A Epigrafia e a Escultura
foi montada ao ar livre num dos pátios, como mostra uma fotografia feita em 4
planos. As inscrições expostas estavam divididas em cinco regiões:
Lacobrigense, Ossonobense, Balsense [Ba] Esuriense, Myrtiliense. Aí figuravam
também estátuas, baixos relevos, capitéis, um nicho, um fragmento de
entablamento, etc, e outros revestimentos escultóricos de edifícios romanos.
Dispunha ainda de dois
serviços, uma oficina de restauro onde se fizeram trabalhos de limpeza,
colagem, assentamentos de mosaicos e moldes de peças, executados sobretudo
pelos mestres italianos Ponsiano Pier e Guido Baptista Lipi, que trabalhavam
para os artistas da Academia, e uma "oficina fotográfica" com câmara
escura, conhecida através deste documento de despesa «pago a 4 carregadores
para transportarem monumentos para a oficina fotográfica do Museu Archeológico
1$740 (…)».
Em 1881, Estácio da Veiga
é intimado a devolver as instalações do Museu à Academia, porque se alegou
falta de espaço.
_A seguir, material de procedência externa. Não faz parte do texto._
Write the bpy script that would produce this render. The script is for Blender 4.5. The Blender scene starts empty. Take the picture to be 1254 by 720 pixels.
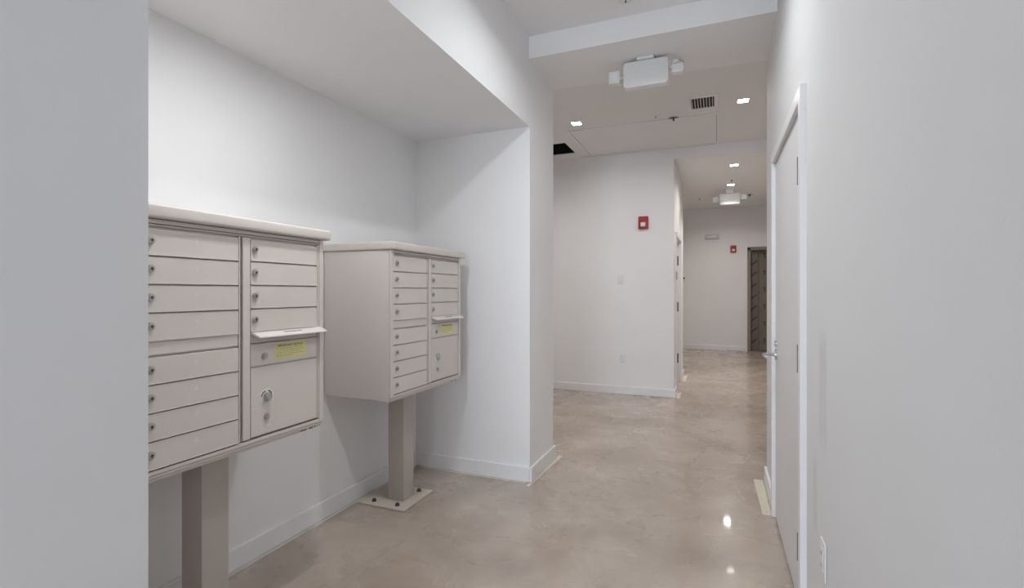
import bpy, bmesh, math, random
from mathutils import Vector, Matrix
random.seed(7)
SC = bpy.context.scene
COL = SC.collection

# ------------------------------------------------------------ camera
CAM_H = 1.295
F_PX = 610.0
cam_data = bpy.data.cameras.new('camera')
cam_data.sensor_width = 36.0
cam_data.lens = 36.0 * F_PX / 1254.0
cam_data.shift_y = -2.0 / 1254.0
cam_data.clip_start = 0.02
cam = bpy.data.objects.new('camera', cam_data)
COL.objects.link(cam)
cam.location = (0, 0, CAM_H)
cam.rotation_euler = (math.radians(90), 0, math.atan(251.0 / F_PX))
SC.camera = cam

# ------------------------------------------------------------ world, light levels, exposure
SC.view_settings.view_transform = 'Standard'
SC.view_settings.look = 'None'
SC.view_settings.exposure = 0.07
SC.view_settings.gamma = 1.0
SC.view_settings.use_curve_mapping = False
world = bpy.data.worlds.new('sky')
SC.world = world
world.use_nodes = True
bg = world.node_tree.nodes['Background']
bg.inputs['Color'].default_value = (0.78, 0.87, 1.0, 1)
bg.inputs['Strength'].default_value = 12.0
portal = bpy.data.lights.new('doorway_portal', 'AREA')
portal.shape = 'RECTANGLE'; portal.size = 1.5; portal.size_y = 2.5
portal.cycles.is_portal = True
po = bpy.data.objects.new('doorway_portal', portal); COL.objects.link(po)
po.location = (-0.43, -4.62, 1.35); po.rotation_euler = (math.radians(90), 0, 0)   # shines towards +Y
LAMP_NEAR = (10.5, (0.93, 0.97, 1.0))
FILL_BACK = (2.5, (0.93, 0.97, 1.0))
FILL_NICHE = (8.5, (0.95, 0.98, 1.0))
LAMP_ROOM = (8.8, (1.0, 0.975, 0.955))
LAMP_HALL = (10.0, (1.0, 0.95, 0.90))
LAMP_END = (13.0, (1.0, 0.945, 0.89))

# ------------------------------------------------------------ materials
def mat(name, col, rough=0.5, metal=0.0, noise=0.0, nscale=20.0, bump=0.0, bscale=200.0, spec=0.5, coat=0.0, emit=None):
    m = bpy.data.materials.new(name); m.use_nodes = True
    nt = m.node_tree; b = nt.nodes['Principled BSDF']
    b.inputs['Base Color'].default_value = (*col, 1)
    b.inputs['Roughness'].default_value = rough
    b.inputs['Metallic'].default_value = metal
    b.inputs['Specular IOR Level'].default_value = spec
    b.inputs['Coat Weight'].default_value = coat
    tc = nt.nodes.new('ShaderNodeTexCoord')
    if noise:
        n = nt.nodes.new('ShaderNodeTexNoise'); n.inputs['Scale'].default_value = nscale; n.inputs['Detail'].default_value = 4
        nt.links.new(tc.outputs['Object'], n.inputs['Vector'])
        r = nt.nodes.new('ShaderNodeValToRGB')
        r.color_ramp.elements[0].position = 0.3; r.color_ramp.elements[1].position = 0.7
        r.color_ramp.elements[0].color = (*[c * (1 - noise) for c in col], 1)
        r.color_ramp.elements[1].color = (*[min(1, c * (1 + noise)) for c in col], 1)
        nt.links.new(n.outputs['Fac'], r.inputs['Fac']); nt.links.new(r.outputs['Color'], b.inputs['Base Color'])
    if bump:
        n2 = nt.nodes.new('ShaderNodeTexNoise'); n2.inputs['Scale'].default_value = bscale; n2.inputs['Detail'].default_value = 2
        nt.links.new(tc.outputs['Object'], n2.inputs['Vector'])
        bp = nt.nodes.new('ShaderNodeBump'); bp.inputs['Strength'].default_value = bump; bp.inputs['Distance'].default_value = 0.002
        nt.links.new(n2.outputs['Fac'], bp.inputs['Height']); nt.links.new(bp.outputs['Normal'], b.inputs['Normal'])
    if emit:
        b.inputs['Emission Color'].default_value = (*emit[0], 1); b.inputs['Emission Strength'].default_value = emit[1]
    return m

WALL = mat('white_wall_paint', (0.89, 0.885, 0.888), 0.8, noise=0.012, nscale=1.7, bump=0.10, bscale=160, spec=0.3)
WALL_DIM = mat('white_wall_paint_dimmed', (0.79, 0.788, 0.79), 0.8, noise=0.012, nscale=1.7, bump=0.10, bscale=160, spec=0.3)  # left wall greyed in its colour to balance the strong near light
CEILF = mat('off_white_ceiling_paint', (0.835, 0.825, 0.815), 0.85, noise=0.012, nscale=1.5, bump=0.06)
CEIL = mat('white_ceiling_paint', (0.90, 0.893, 0.89), 0.85, noise=0.012, nscale=1.5, bump=0.06)
TRIM = mat('white_trim_enamel', (0.87, 0.865, 0.87), 0.35, noise=0.01, nscale=8)
DOORM = mat('white_door_enamel', (0.82, 0.81, 0.812), 0.5, noise=0.01, nscale=3)
ALM = mat('beige_powder_coat', (0.68, 0.626, 0.582), 0.48, noise=0.02, nscale=5, bump=0.12, bscale=900)
ALM_D = mat('beige_powder_coat_frame', (0.67, 0.615, 0.572), 0.5, noise=0.02, nscale=6, bump=0.1, bscale=900)
PED = mat('beige_pedestal_paint', (0.53, 0.48, 0.435), 0.5, noise=0.03, nscale=4, bump=0.1, bscale=700)
PLATE = mat('cream_base_plate_paint', (0.57, 0.505, 0.435), 0.55, noise=0.05, nscale=12)
GAP = mat('dark_gap', (0.26, 0.24, 0.225), 0.8, noise=0.05)
CHROME = mat('brushed_chrome', (0.62, 0.62, 0.62), 0.22, 1.0, noise=0.03, nscale=60)
LOCKM = mat('dull_lock_metal', (0.52, 0.50, 0.48), 0.42, 0.8, noise=0.05, nscale=80)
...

Pese as críticas quanto à decisão e o esforço do arqueólogo pelo
regresso do Museu do Algarve à região de origem, iniciam-se novos inventários,
entre 1882 e 1885,sucessivos inventários das colecções.
Em Outubro 1882, Estácio
da Veiga funda em Faro o Instituto Arqueológico do Algarve, entidade que
solicita ao Ministério do Reino o regresso do museu a Faro. Mas logo em 1885 o Governo decreta nova elaboração de um
inventário das colecções e do respectivo equipamento e ainda no último
trimestre desse ano, por ordem do Ministério do Reino, é obrigado a entregar o
Museu à Academia.
O Museu do Algarve ficou
portanto na capital a partir de 1885 em poder efectivo da Academia de Bellas
Artes. Esta instituição acaba por o desmembrar e seleccionar algumas peças, como
os mosaicos e estátuas, para compor o novo "Museu de Bellas Artes e
Archeologia".
Estácio da Veiga acaba por
falecer em 1891, sem ter conseguido que, no Algarve, conseguisse ter as suas
colecções organizadas num Museu de Arqueologia Provincial, situação que ainda
se mantém, infelizmente, até à Actualidade.
[1] Maria Luísa Estácio da Veiga Affonso dos Santos (1997) "Estácio da Veiga, a Carta Arqueológica e o Museu
do Algarve". In Algarve, Noventa Séculos entre a Serra e o Mar.